[Records contained in a dataset]
[start]

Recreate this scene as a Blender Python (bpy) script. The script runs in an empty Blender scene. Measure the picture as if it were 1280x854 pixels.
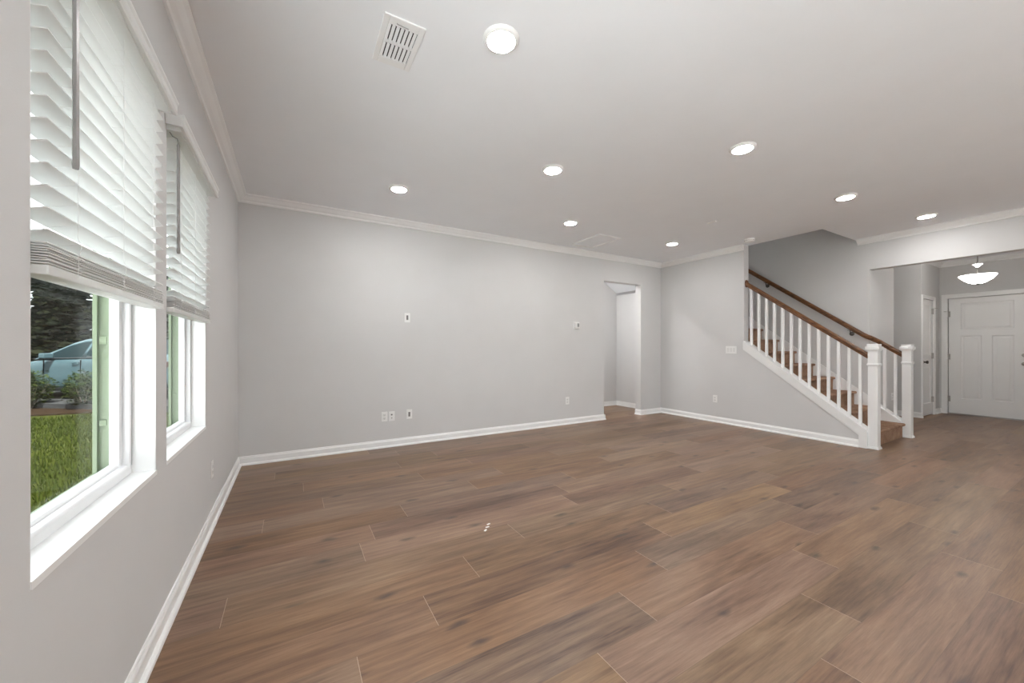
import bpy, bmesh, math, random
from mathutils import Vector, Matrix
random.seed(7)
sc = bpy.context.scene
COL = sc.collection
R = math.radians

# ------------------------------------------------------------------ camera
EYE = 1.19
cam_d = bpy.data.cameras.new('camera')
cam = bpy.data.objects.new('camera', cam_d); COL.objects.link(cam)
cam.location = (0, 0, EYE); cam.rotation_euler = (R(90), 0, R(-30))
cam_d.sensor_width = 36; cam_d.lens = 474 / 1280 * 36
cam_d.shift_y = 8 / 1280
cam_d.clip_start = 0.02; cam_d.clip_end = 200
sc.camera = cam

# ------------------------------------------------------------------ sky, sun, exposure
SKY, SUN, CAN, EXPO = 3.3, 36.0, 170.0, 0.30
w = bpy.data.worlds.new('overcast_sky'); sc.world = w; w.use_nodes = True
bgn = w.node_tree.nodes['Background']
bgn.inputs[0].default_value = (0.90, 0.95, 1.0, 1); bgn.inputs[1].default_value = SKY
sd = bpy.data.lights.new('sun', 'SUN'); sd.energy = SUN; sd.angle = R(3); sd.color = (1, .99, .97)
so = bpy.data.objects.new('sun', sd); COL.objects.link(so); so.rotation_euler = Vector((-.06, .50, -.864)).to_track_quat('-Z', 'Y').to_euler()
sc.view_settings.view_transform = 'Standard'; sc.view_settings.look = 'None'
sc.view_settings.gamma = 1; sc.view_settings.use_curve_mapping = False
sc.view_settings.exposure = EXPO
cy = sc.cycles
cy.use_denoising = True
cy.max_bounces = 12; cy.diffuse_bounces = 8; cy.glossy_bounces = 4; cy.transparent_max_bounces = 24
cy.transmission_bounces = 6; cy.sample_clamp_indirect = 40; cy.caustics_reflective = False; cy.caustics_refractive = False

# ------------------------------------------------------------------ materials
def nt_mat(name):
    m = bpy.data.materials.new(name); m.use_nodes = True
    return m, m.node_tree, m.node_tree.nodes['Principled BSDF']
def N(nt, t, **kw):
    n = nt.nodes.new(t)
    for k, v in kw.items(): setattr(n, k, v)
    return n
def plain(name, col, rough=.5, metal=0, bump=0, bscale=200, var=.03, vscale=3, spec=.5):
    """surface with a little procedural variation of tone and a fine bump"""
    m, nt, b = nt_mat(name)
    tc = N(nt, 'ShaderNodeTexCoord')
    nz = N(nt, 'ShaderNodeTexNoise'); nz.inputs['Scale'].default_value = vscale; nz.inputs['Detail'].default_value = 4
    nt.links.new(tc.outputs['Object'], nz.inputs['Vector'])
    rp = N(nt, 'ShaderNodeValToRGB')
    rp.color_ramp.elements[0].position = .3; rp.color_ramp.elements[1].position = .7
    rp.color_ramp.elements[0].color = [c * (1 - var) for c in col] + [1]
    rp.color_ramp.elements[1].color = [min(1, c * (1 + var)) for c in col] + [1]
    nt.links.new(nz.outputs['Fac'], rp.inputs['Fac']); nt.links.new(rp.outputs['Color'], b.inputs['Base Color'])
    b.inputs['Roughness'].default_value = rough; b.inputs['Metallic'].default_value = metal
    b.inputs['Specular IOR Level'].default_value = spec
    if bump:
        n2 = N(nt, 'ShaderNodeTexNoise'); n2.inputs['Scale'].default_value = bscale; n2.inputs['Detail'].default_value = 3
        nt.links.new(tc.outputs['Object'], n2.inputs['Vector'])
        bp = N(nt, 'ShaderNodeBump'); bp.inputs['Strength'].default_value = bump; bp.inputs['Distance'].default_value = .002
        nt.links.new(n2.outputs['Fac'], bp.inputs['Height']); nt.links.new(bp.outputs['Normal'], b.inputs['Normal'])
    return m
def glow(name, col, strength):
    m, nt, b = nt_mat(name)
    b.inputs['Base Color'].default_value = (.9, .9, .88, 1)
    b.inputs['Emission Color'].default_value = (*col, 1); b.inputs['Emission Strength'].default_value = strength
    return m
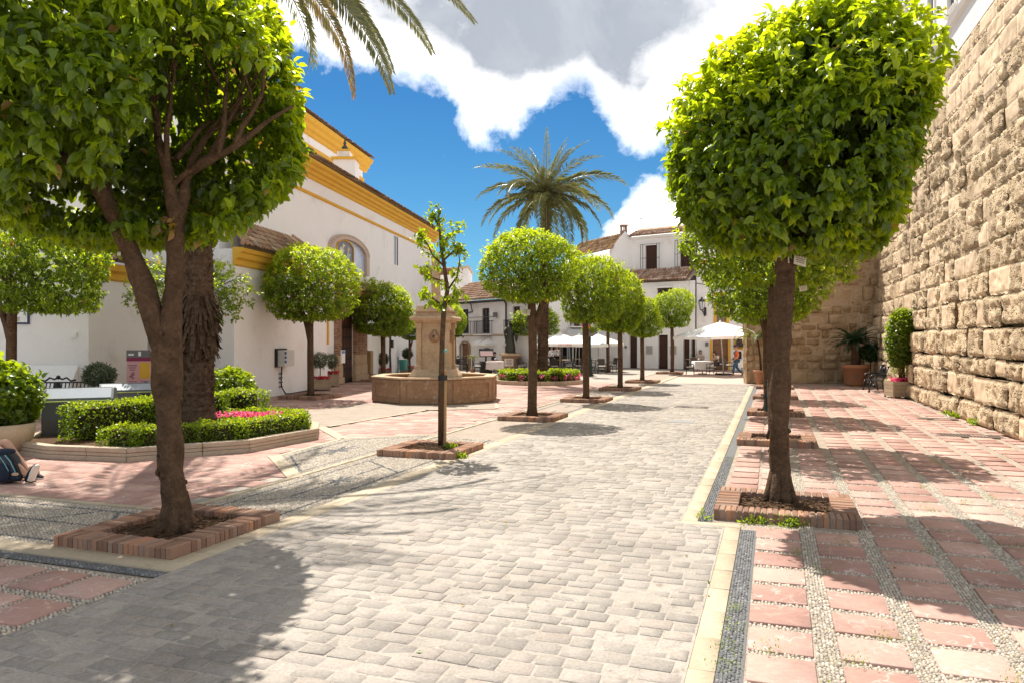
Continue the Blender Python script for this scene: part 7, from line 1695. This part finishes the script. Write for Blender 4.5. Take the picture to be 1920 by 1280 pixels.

[end]

- STATED GOAL
Return the lines exactly as they stand, from the start of the entries through the line holding "R = math.radians"; omit the pictures.

- TASK RESULT
Recreate this scene as a Blender Python (bpy) script. The script runs in an empty Blender scene. Measure the picture as if it were 1280x854 pixels.
import bpy, bmesh, math, random
from mathutils import Vector, Matrix
random.seed(7)
sc = bpy.context.scene
COL = sc.collection
R = math.radians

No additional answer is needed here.